Belajar Pada Manusia ‘Beyond’, Belajarlah ‘Critical Thinking’ Penting!


Ada orang yang kalau bicara, membuatmu berpikir keras. Tapi ada juga orang yang kalau bicara, membuatmu ingin hidup lebih sadar. Sabrang termasuk yang kedua. Ia tak cuma menjelaskan dunia, tapi mengajak kita memahami arah ke mana manusia mau melangkah. Ia seperti datang dari masa depan, lalu dengan sabar menuntun kita untuk tidak tersesat di masa kini.

Sabrang, atau yang banyak orang kenal sebagai Noe Letto, bukan sekadar musisi yang pandai merangkai kata. Ia adalah manusia beyond — manusia yang berpikir melewati batas zaman. Ketika banyak orang sibuk bicara tentang sukses dan karier, ia menyoal kesadaran, koneksi antar-manusia, dan bagaimana teknologi seharusnya memperluas rasa, bukan sekadar kecepatan.

Dalam banyak forum, ia sering bilang bahwa manusia itu bukan hanya tubuh dan otak, tapi juga “sistem data dan kesadaran” yang terus berevolusi.
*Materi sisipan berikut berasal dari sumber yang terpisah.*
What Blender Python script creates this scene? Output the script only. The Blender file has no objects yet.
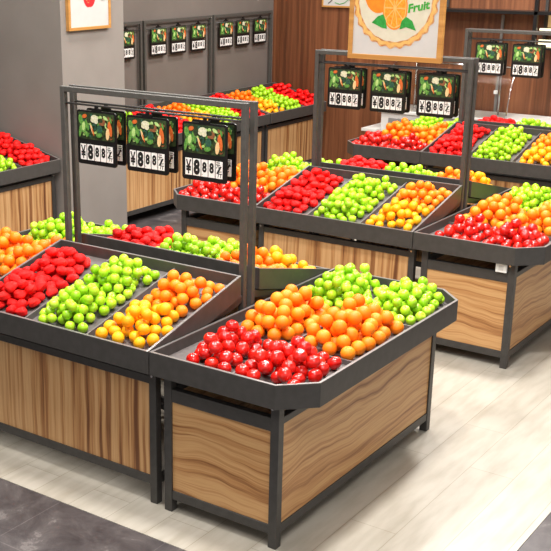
import bpy, bmesh, math, random
import numpy as np
from mathutils import Vector, Matrix
SC = bpy.context.scene
COL = SC.collection
PI = math.pi
# ------------------------------------------------------------------ materials
def lin(c):
    return tuple((x/12.92 if x <= .04045 else ((x+.055)/1.055)**2.4) for x in [v/255 for v in c])
def base_mat(name):
    m = bpy.data.materials.new(name); m.use_nodes = True
    return m, m.node_tree.nodes, m.node_tree.links, m.node_tree.nodes['Principled BSDF']
def mapping(N, Lk, scale=(1,1,1), rot=(0,0,0), loc=(0,0,0)):
    tc = N.new('ShaderNodeTexCoord'); mp = N.new('ShaderNodeMapping')
    mp.inputs['Scale'].default_value = scale; mp.inputs['Rotation'].default_value = rot; mp.inputs['Location'].default_value = loc
    Lk.new(tc.outputs['Object'], mp.inputs['Vector']); return mp
def ramp(N, stops):
    r = N.new('ShaderNodeValToRGB'); e = r.color_ramp.elements
    while len(e) > 1: e.remove(e[-1])
    e[0].position = stops[0][0]; e[0].color = (*lin(stops[0][1]), 1)
    for p, c in stops[1:]:
        x = e.new(p); x.color = (*lin(c), 1)
    return r
def noisy(name, c1, c2, scale=20, rough=.5, metal=0, spec=.5, bump=0, bscale=60, coat=0, detail=4, sss=0):
    m, N, Lk, B = base_mat(name)
    mp = mapping(N, Lk); n = N.new('ShaderNodeTexNoise'); n.inputs['Scale'].default_value = scale; n.inputs['Detail'].default_value = detail
    Lk.new(mp.outputs[0], n.inputs['Vector'])
    r = ramp(N, [(.35, c1), (.65, c2)]); Lk.new(n.outputs['Fac'], r.inputs['Fac']); Lk.new(r.outputs[0], B.inputs['Base Color'])
    B.inputs['Roughness'].default_value = rough; B.inputs['Metallic'].default_value = metal
    B.inputs['Specular IOR Level'].default_value = spec; B.inputs['Coat Weight'].default_value = coat
    if bump:
        n2 = N.new('ShaderNodeTexNoise'); n2.inputs['Scale'].default_value = bscale; Lk.new(mp.outputs[0], n2.inputs['Vector'])
        b = N.new('ShaderNodeBump'); b.inputs['Strength'].default_value = bump; b.inputs['Distance'].default_value = .002
        Lk.new(n2.outputs['Fac'], b.inputs['Height']); Lk.new(b.outputs[0], B.inputs['Normal'])
    return m
def perobj(name, c1, c2, c3=None, rough=.4, spec=.5, bump=0, bscale=60, coat=0, scale=25):
    """fruit skin: colour differs a little from fruit to fruit (object random) and over the skin"""
    m, N, Lk, B = base_mat(name)
    oi = N.new('ShaderNodeObjectInfo'); mp = mapping(N, Lk)
    n = N.new('ShaderNodeTexNoise'); n.inputs['Scale'].default_value = scale; n.inputs['Detail'].default_value = 2; Lk.new(mp.outputs[0], n.inputs['Vector'])
    a = N.new('ShaderNodeMath'); a.operation = 'MULTIPLY_ADD'; Lk.new(oi.outputs['Random'], a.inputs[0]); a.inputs[1].default_value = .55
    b = N.new('ShaderNodeMath'); b.operation = 'MULTIPLY'; Lk.new(n.outputs['Fac'], b.inputs[0]); b.inputs[1].default_value = .45
    Lk.new(b.outputs[0], a.inputs[2])
    r = ramp(N, [(.15, c1), (.85, c2)] if c3 is None else [(.15, c1), (.6, c2), (.9, c3)])
    Lk.new(a.outputs[0], r.inputs['Fac']); Lk.new(r.outputs[0], B.inputs['Base Color'])
    B.inputs['Roughness'].default_value = rough; B.inputs['Specular IOR Level'].default_value = spec; B.inputs['Coat Weight'].default_value = coat
    B.inputs['Coat Roughness'].default_value = .12
    if bump:
        n2 = N.new('ShaderNodeTexNoise'); n2.inputs['Scale'].default_value = bscale; Lk.new(mp.outputs[0], n2.inputs['Vector'])
        bb = N.new('ShaderNodeBump'); bb.inputs['Strength'].default_value = bump; bb.inputs['Distance'].default_value = .002
        Lk.new(n2.outputs['Fac'], bb.inputs['Height']); Lk.new(bb.outputs[0], B.inputs['Normal'])
    return m
def wood(name, along, stops, warp=.05, freq=22, plank=0, rough=.45, seed=0, ptone=.3):
    """streaky veneer: grain runs along axis `along` ('x','y','z'); across = the other horizontal axis or z"""
    m, N, Lk, B = base_mat(name)
    tc = N.new('ShaderNodeTexCoord'); sp = N.new('ShaderNodeSeparateXYZ'); Lk.new(tc.outputs['Object'], sp.inputs[0])
    g = {'x':0,'y':1,'z':2}[along]
    ho = N.new('ShaderNodeMath'); ho.operation = 'ADD'; Lk.new(sp.outputs[0], ho.inputs[0]); Lk.new(sp.outputs[1], ho.inputs[1])
    def math_(op, a, b):
        n = N.new('ShaderNodeMath'); n.operation = op
        for i, v in enumerate((a, b)):
            if v is None: continue
            if isinstance(v, (int, float)): n.inputs[i].default_value = v
            else: Lk.new(v, n.inputs[i])
        return n.outputs[0]
    if along == 'z': G, A = sp.outputs[2], ho.outputs[0]
    else: G, A = ho.outputs[0], sp.outputs[2]
    cb = N.new('ShaderNodeCombineXYZ'); Lk.new(math_('MULTIPLY', G, 1.6), cb.inputs[0]); Lk.new(math_('MULTIPLY', A, 3.0 if along == 'z' else 1.7), cb.inputs[1]); cb.inputs[2].default_value = seed
    nw = N.new('ShaderNodeTexNoise'); nw.inputs['Scale'].default_value = 1.3; nw.inputs['Detail'].default_value = 2; Lk.new(cb.outputs[0], nw.inputs['Vector'])
    A2 = math_('ADD', A, math_('MULTIPLY', nw.outputs['Fac'], warp*2))
    cb2 = N.new('ShaderNodeCombineXYZ'); Lk.new(math_('MULTIPLY', A2, freq), cb2.inputs[0]); Lk.new(math_('MULTIPLY', G, .5), cb2.inputs[1]); cb2.inputs[2].default_value = seed+3.3
    ns = N.new('ShaderNodeTexNoise'); ns.inputs['Scale'].default_value = 1.0; ns.inputs['Detail'].default_value = 6; ns.inputs['Roughness'].default_value = .62
    Lk.new(cb2.outputs[0], ns.inputs['Vector'])
    fac = ns.outputs['Fac']
    if plank:
        fl = math_('FLOOR', math_('DIVIDE', A, plank), None)
        wn = N.new('ShaderNodeTexWhiteNoise'); wn.noise_dimensions = '1D'; Lk.new(math_('ADD', fl, seed+.37), wn.inputs['W'])
        fac = math_('ADD', fac, math_('MULTIPLY', math_('SUBTRACT', wn.outputs['Value'], .5), ptone))
    r = ramp(N, stops); Lk.new(fac, r.inputs['Fac']); Lk.new(r.outputs[0], B.inputs['Base Color'])
    B.inputs['Roughness'].default_value = rough
    return m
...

Ia membicarakan hal-hal yang biasanya hanya diulas ilmuwan luar negeri—tentang singularitas, AI, dan kesadaran kolektif—tapi dengan bahasa yang bisa dimengerti oleh tukang kopi di pojokan warung. Di situlah daya Sabrang: ia menjembatani kompleksitas dengan kemanusiaan.

Belajar pada manusia seperti Sabrang adalah belajar menatap masa depan tanpa kehilangan arah moral. Di tengah dunia yang makin digital dan serba algoritma, ia mengingatkan bahwa manusia bukan sekadar pengguna teknologi, tapi bagian dari ekosistem semesta yang harus selaras. Kita bukan penguasa bumi, tapi jejaring di dalamnya.

Cara berpikirnya mungkin terdengar “liar” bagi sebagian orang, tapi justru di situlah menariknya. Ia tak memaksakan gagasan, hanya mengundang kita untuk bertanya: apa arti manusia, ketika segalanya bisa diprogram? Ia tak pernah memberi jawaban mutlak, karena menurutnya, manusia tumbuh justru lewat pertanyaan yang tak selesai.

Sabrang seolah ingin bilang bahwa menjadi manusia beyond bukan soal pintar memprediksi masa depan, tapi berani menjaga nilai-nilai kemanusiaan di tengah derasnya perubahan. Bahwa belajar bukan untuk menang, tapi untuk terus tumbuh. Dan mungkin, di dunia yang makin cepat ini, itulah bentuk perlawanan paling tenang: berpikir lebih jauh, tapi tetap manusia.